**Dataset content:**
....

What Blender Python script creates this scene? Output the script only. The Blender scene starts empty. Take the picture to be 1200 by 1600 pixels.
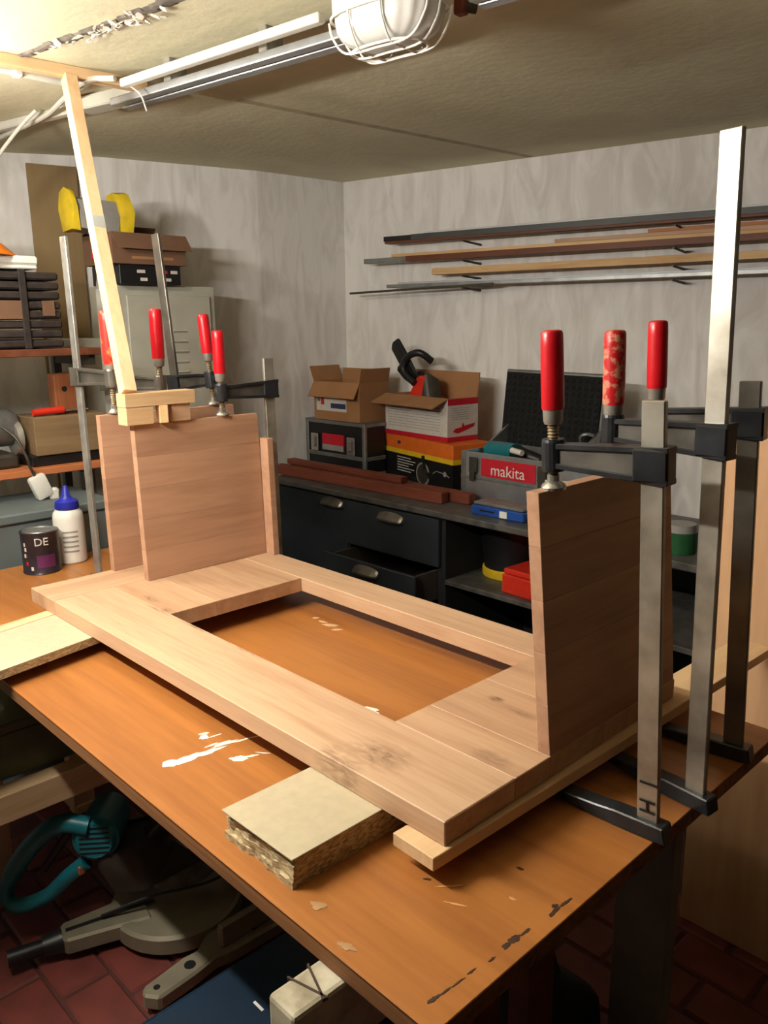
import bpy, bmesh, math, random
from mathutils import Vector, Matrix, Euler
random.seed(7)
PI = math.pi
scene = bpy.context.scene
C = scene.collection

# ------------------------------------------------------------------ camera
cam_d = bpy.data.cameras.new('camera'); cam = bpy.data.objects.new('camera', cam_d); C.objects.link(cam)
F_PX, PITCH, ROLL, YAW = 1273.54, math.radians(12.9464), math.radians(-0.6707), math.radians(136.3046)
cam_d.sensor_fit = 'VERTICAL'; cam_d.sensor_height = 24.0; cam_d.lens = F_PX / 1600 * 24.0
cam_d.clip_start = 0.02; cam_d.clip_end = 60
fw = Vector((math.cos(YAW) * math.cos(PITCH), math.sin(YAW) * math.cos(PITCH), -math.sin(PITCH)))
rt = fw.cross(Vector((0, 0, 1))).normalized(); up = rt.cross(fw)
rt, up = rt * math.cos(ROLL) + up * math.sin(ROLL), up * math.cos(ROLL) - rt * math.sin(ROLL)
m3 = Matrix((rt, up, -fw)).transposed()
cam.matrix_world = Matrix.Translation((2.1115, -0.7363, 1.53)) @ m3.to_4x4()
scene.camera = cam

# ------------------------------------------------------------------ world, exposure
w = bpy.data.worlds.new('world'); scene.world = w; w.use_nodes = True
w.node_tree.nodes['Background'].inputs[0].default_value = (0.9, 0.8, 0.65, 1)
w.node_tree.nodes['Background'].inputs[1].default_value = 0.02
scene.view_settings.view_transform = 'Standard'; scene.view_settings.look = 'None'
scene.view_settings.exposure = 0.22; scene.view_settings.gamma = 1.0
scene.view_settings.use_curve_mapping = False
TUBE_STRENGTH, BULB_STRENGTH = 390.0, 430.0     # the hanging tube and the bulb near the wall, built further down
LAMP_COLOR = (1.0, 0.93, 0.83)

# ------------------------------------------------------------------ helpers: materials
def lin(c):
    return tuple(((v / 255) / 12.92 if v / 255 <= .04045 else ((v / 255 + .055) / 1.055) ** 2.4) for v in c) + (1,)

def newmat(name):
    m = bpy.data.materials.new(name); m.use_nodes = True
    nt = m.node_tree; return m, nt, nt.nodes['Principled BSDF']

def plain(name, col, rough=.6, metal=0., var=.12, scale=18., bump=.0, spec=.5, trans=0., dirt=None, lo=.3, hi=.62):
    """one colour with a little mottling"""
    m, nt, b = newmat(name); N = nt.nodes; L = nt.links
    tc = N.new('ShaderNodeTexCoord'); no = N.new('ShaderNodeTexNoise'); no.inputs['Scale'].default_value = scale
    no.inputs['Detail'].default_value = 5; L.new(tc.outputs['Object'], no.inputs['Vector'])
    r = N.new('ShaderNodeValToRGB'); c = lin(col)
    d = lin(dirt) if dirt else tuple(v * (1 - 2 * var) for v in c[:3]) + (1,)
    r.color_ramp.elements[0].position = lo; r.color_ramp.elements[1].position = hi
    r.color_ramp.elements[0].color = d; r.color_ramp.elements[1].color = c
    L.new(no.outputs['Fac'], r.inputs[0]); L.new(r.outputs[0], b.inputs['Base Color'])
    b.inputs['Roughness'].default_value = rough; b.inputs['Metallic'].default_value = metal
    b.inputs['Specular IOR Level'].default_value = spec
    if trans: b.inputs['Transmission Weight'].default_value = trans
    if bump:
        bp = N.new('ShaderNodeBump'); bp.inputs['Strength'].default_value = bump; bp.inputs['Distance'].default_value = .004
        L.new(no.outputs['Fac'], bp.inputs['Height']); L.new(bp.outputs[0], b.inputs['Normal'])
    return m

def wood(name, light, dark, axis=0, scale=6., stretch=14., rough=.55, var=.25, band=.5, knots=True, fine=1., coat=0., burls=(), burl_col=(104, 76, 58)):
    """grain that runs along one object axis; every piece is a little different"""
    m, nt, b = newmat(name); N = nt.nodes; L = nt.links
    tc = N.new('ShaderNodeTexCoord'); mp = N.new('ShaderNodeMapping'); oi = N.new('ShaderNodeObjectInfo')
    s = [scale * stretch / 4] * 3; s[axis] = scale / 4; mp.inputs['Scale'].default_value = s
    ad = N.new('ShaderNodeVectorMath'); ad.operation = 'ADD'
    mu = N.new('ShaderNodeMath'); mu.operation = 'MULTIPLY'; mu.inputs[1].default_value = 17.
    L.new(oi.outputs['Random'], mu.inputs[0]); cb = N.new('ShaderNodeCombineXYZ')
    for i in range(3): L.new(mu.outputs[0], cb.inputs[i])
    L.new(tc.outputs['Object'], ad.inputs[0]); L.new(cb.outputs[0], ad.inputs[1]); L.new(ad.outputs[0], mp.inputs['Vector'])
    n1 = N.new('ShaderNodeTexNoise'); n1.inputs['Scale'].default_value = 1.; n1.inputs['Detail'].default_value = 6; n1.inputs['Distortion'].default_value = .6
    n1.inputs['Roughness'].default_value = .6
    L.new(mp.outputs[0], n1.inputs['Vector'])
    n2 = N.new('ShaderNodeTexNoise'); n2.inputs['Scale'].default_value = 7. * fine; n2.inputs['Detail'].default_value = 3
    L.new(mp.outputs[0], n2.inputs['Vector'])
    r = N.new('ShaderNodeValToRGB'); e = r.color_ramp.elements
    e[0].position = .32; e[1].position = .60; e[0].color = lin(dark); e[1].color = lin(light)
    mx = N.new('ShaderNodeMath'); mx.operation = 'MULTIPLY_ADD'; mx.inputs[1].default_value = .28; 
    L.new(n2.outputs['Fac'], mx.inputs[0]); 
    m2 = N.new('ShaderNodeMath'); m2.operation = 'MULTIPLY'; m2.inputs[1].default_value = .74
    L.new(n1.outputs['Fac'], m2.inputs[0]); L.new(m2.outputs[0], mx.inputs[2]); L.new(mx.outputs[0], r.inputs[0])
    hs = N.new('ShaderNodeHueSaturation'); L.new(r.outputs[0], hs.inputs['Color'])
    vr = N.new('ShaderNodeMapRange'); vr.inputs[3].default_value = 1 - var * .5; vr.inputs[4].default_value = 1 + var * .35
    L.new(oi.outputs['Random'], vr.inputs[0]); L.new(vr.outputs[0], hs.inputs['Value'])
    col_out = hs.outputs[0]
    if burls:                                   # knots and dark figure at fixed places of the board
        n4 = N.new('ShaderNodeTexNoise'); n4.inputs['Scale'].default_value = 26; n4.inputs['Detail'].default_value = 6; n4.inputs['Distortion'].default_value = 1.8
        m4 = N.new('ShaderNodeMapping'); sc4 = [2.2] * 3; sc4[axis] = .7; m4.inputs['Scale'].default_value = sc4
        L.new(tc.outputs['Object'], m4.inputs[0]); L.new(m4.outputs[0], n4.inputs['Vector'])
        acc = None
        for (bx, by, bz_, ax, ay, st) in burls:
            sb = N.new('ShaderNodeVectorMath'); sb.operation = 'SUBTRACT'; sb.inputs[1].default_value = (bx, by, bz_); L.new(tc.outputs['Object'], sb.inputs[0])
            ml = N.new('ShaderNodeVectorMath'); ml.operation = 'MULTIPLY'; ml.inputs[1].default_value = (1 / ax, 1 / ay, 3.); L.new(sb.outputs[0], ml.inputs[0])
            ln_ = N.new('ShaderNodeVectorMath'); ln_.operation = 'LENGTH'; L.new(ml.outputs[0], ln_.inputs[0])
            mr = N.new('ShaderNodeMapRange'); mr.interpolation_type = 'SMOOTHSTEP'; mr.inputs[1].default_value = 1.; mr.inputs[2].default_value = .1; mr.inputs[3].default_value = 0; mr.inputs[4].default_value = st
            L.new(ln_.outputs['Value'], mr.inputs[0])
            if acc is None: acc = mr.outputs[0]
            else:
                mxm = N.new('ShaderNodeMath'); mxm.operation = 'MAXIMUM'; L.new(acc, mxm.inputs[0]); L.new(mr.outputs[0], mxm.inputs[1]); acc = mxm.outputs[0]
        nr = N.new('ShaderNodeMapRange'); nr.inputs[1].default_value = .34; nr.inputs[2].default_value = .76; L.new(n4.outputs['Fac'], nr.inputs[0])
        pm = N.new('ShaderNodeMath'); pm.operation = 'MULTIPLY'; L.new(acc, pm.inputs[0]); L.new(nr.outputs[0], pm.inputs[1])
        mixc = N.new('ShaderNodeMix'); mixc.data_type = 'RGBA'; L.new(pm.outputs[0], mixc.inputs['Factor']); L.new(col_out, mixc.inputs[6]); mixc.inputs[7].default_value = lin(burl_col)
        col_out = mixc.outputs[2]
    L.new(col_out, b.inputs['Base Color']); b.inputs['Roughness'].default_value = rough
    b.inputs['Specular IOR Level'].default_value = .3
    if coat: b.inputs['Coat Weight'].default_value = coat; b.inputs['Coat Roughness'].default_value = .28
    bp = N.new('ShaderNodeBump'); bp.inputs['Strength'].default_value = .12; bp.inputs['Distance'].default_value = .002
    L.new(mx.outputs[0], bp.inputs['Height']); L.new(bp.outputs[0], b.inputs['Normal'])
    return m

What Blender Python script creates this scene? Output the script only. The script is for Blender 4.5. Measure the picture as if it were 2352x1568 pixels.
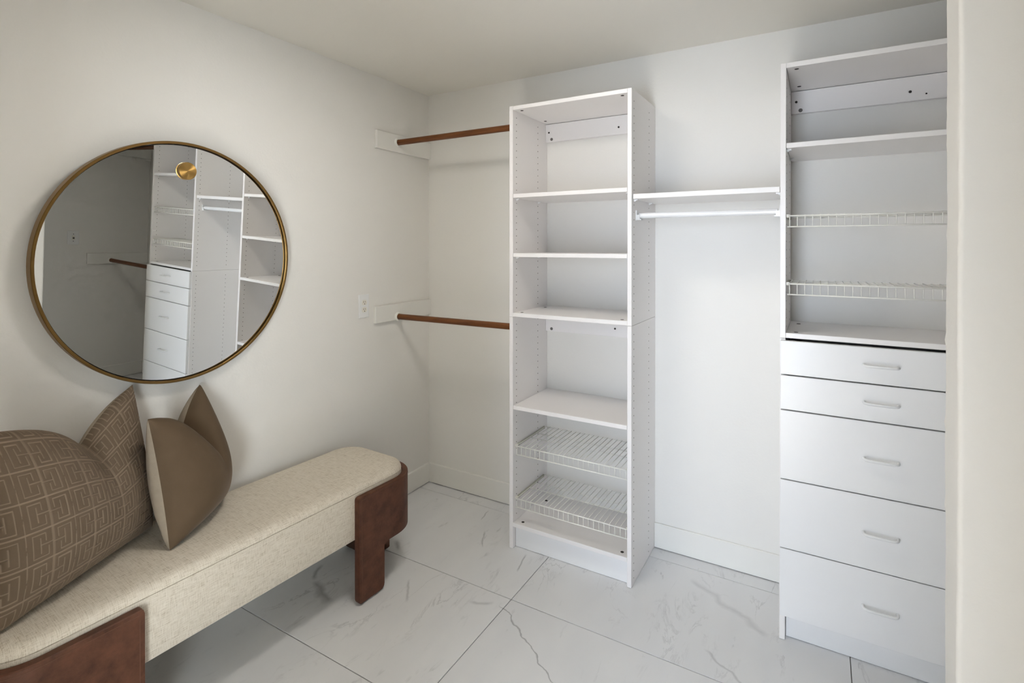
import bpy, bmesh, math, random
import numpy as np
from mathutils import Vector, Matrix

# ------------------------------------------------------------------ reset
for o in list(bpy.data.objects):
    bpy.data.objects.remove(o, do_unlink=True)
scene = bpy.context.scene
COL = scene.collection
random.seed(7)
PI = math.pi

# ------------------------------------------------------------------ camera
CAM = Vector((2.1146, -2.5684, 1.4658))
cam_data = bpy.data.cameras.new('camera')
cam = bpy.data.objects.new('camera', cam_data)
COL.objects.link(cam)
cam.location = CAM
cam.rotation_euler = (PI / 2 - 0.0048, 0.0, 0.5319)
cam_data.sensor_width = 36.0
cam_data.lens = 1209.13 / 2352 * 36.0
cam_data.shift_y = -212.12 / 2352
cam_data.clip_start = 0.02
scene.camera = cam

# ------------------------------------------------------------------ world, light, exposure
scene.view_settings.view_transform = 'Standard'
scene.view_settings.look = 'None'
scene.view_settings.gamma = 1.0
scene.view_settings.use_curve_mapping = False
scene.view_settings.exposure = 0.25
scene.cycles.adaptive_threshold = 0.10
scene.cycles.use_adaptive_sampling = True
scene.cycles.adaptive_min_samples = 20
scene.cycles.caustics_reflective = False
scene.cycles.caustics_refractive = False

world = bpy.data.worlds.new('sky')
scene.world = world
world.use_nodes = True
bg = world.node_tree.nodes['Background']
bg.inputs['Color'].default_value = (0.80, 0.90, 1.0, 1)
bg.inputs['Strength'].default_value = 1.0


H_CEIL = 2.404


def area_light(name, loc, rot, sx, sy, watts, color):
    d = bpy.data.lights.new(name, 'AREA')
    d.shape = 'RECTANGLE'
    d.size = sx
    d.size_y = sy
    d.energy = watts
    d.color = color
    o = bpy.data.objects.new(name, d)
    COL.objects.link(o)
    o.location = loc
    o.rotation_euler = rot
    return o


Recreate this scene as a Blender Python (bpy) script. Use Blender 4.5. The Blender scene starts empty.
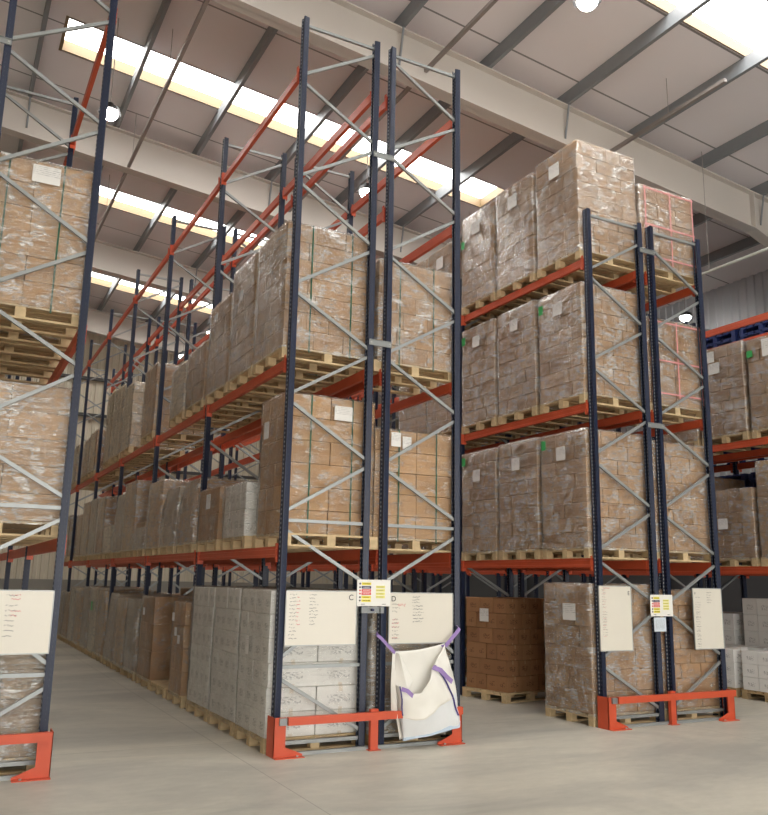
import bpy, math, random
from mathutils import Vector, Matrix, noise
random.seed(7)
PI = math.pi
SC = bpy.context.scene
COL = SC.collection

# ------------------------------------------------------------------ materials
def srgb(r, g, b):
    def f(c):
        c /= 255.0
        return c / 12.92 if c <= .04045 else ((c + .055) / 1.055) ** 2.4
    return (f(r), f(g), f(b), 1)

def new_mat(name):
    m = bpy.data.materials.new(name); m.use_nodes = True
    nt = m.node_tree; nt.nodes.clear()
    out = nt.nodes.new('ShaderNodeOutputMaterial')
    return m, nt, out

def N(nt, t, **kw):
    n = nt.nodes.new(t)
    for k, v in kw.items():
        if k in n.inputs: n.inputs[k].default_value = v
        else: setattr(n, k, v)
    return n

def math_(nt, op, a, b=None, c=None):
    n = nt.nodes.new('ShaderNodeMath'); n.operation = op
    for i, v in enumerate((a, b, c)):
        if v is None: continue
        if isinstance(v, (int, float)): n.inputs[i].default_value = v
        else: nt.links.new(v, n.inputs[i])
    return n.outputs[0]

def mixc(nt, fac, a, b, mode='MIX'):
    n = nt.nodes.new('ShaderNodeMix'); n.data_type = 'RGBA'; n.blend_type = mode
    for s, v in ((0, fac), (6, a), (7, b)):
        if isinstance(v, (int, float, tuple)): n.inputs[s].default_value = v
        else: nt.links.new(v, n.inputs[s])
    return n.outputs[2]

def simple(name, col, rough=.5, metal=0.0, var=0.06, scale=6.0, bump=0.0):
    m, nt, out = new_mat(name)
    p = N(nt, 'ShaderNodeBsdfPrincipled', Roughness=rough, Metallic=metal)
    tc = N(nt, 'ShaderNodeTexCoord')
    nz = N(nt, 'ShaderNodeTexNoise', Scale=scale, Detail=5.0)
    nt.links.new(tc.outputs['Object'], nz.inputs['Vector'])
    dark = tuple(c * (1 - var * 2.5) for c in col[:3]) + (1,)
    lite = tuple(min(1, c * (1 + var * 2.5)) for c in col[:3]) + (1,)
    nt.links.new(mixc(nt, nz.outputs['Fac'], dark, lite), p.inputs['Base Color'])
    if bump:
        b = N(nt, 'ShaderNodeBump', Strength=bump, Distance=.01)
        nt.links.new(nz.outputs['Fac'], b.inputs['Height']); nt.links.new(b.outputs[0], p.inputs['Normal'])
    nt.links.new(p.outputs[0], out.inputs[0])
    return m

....

**Problem to solve:** Copy the records above from the first line through the line containing "C = scene.collection", both included, and leave out any pictures.

**Response for this exercise:**
What Blender Python script creates this scene? Output the script only. The Blender scene starts empty. Take the picture to be 1200 by 1600 pixels.
import bpy, bmesh, math, random
from mathutils import Vector, Matrix, Euler
random.seed(7)
PI = math.pi
scene = bpy.context.scene
C = scene.collection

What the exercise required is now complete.